To say that Lennon is now working at Harrison’s level (and after Imagine I think we’re bound to say that) is to say that he has reduced his massive talent to the task of providing musical overlays for messages. The purport of these messages, whether from Lennon or Harrison, doesn’t concern me here: they seem to me to oscillate between the foolish and the self-evident, achieving at best a certain idealistic charm, but nobody can be dogmatic about the awakening consciousness of children, and I suppose there must be adolescents in the world over to whom Lennon and Harrison look like Marx and Gandhi, just as Ringo Starr looks like Father Christmas. My point isn’t about what they are trying to say, but about what they are getting said as art. And concerning this I don’t think there can be much doubt: the real artistic unities operating in the Beatles’ work now are all provided by Phil Spector. Obviously Paul McCartney doesn’t fit into such a limiting interpretation, but then it’s hard to see what he’s trying to do, apart from attempting to restore simplicity to a creative life ravaged by the business hassles and manic publicity of a decade.

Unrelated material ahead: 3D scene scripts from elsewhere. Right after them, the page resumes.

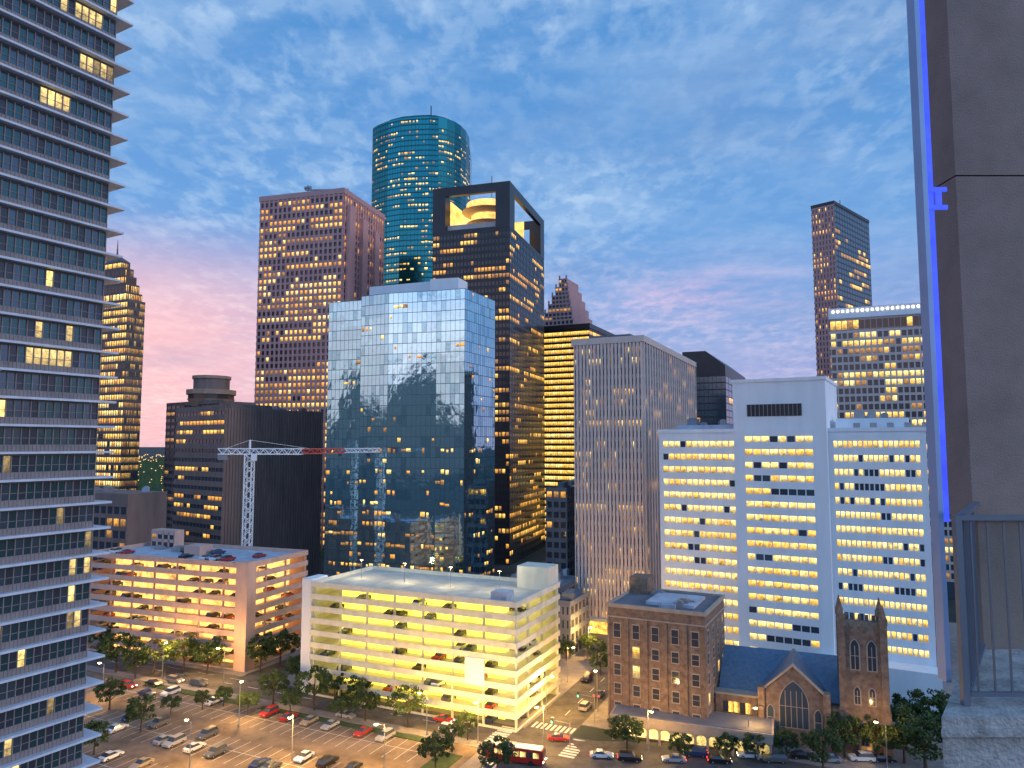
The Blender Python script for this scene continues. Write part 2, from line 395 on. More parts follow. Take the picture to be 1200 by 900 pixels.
b.finish(['gteal',mat('teal_spandrel',(.012,.09,.10),.25,metal=.5,var=.2,sc=.05)])
# dark tower with open lit crown
b,wa,wb,z=block('dark_crown_tower','black skyscraper with an open rooftop crown glowing yellow inside','tower',597,508,638,212,390,R(17),(505,640,205,670),75)
zb=z-27; b.wall.box(0,wa,0,wb,0,zb); nf=int(zb/3.9)
b.facade((0,0),(1,0),wa,0,zb,22,nf,.5,1.7,.25,.2,.4,('warm','orange','dim'),'gbronze',.72)
b.facade((wa,0),(0,1),wb,0,zb,24,nf,.5,1.7,.25,.2,.3,('warm','orange','dim'),'gslate',.72)
b.wall.box(-.3,wa+.3,-.3,wb+.3,zb+.86,zb+2)
b.finish(['black'])
h0=zb+2
for x0,x1,y0,y1 in ((-.3,7.5,-.3,7),(wa-8,wa+.3,-.3,9),(-.3,7,wb-9,wb+.3),(wa-7,wa+.3,wb-9,wb+.3)): bx('crown_pier','black',b.t,x0,x1,y0,y1,h0,z-5)
pc=MB(); pc.box(-.3,wa+.3,-.3,2.2,z-5,z); pc.box(-.3,wa+.3,wb-2,wb+.3,z-5,z); pc.box(-.3,2,2.2,wb-2,z-5,z); pc.box(wa-2,wa+.3,2.2,wb-2,z-5,z); pc.build('crown_beam','black',b.t)
bx('crown_screen','tan',b.t,7.5,wa-8,3.5,4.5,h0,h0+4); bx('crown_screen','tan',b.t,wa-4.5,wa-3.5,9,wb-9,h0,h0+4)
cx,cy=wa*.5,wb*.4
for k in range(3):
    pc=MB(); pc.tube((cx,cy,h0+2+k*7),(cx,cy,h0+4+k*7),6+k*3,10+k*3,28); pc.build('crown_ring','tan',b.t)
    pc=MB(); pc.tube((cx,cy,h0+4.01+k*7),(cx,cy,h0+8.9+k*7),7+k*3,7+k*3,28); pc.build('crown_drum','crown',b.t)
bx('crown_glow_wall','crown',b.t,8,wa-8,wb*.75,wb*.75+.5,h0,z-5.5); bx('crown_glow_wall','crown',b.t,7.2,7.6,8,wb*.75,h0,z-5.5)  # walls emit light themselves to fill the open crown with glow
pc=MB(); pc.tube((wa*.55,wb*.4,h0+22),(wa*.55,wb*.4,z+16),.35); pc.build('antenna','steel',b.t)
# central mirrored glass tower
b,pts,z=poly_building('mirror_glass_tower','blue mirrored glass office tower in the centre with bright panes','tower',[(386,286),(424,281),(456,275),(512,270),(545,266),(580,290)],336,(380,585,325,680))
zt=z-3; full=pts+[(pts[-1][0]-16,pts[-1][1]+28),(pts[0][0]+12,pts[0][1]+20)]
b.wall.prism(full,0,zt-.2,1); b.jit=.014
def pl(f): return .36 if f<.36 else (.20 if f<.58 else .06)
for i in range(5):
    pface(b,pts,i,0,zt+(0 if i<1 else 1.5),1.9,3.9,.10,.22,.08,.06,pl,lits=('warm','pale','dim','dim','orange'),dark=('gblue','gblue','gblue','gblue','gblue2'),m=0,run=.35,fill=.85)
b.finish([mat('mullion_blue',(.09,.14,.17),.3,metal=.6,var=.1),'black'])
pc=MB(); p=pts; pc.prism([(p[1][0]+2,p[1][1]+5),(p[3][0]-3,p[3][1]+6),(p[3][0],p[3][1]+22),(p[1][0]+5,p[1][1]+26)],zt-1,zt+6.4); pc.build('penthouse','white',b.t)
pc=MB(); pc.prism([(p[4][0]-14,p[4][1]+9),(p[4][0]-3,p[4][1]+6),(p[4][0],p[4][1]+14),(p[4][0]-12,p[4][1]+18)],zt-1,zt+7); pc.build('lift_house','white',b.t)
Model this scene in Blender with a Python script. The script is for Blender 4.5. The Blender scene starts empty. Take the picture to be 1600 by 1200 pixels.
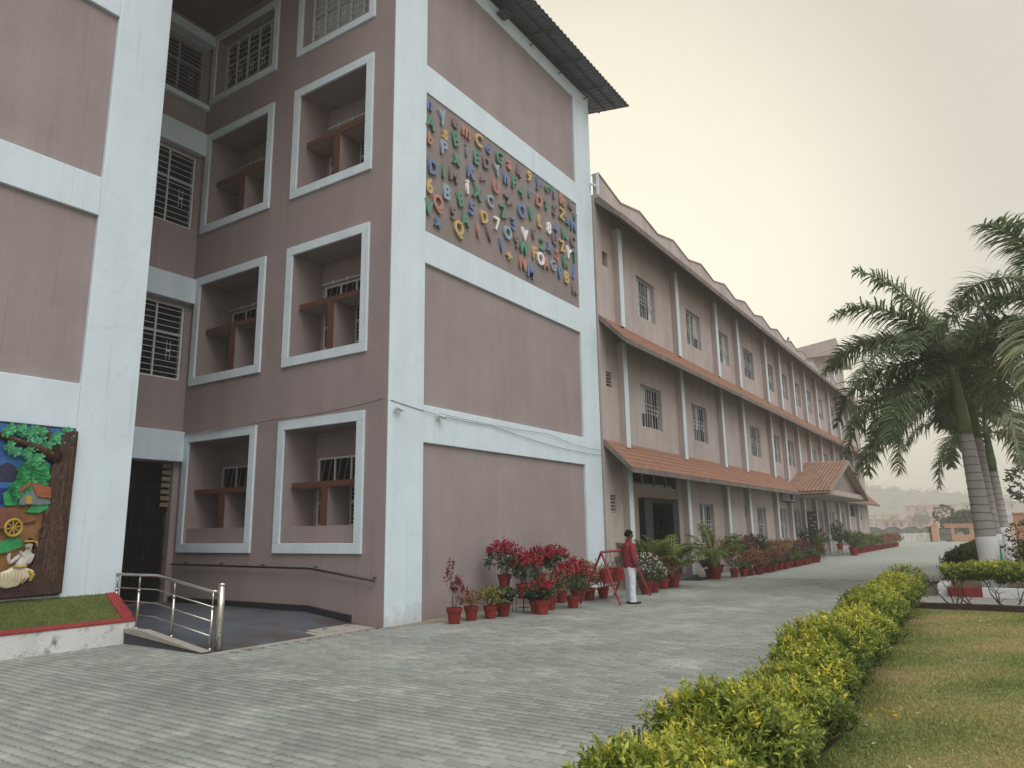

There is a great pathos behind the diffidence and relative anonymity of Wings. Given time, McCartney’s sensitivity might well produce a whole new kind of delicate strength. His present uncertainty of his role looks to me like dawning maturity — just as the certainty of Lennon and Harrison looks like immaturity.

The Beatles had an unequalled ability to select and invigorate language, but there were definite limits on their ability to invent it. The leading inventor of language for rock music was Bob Dylan. But Dylan was merely providing an intense example of something else rock could do — there is no sense in which he replaced or superseded what the Beatles did. What the Beatles did can never be replaced or superseded. They gave art back to the people at a time when every thinking man had long ago decided that the people could never have art again.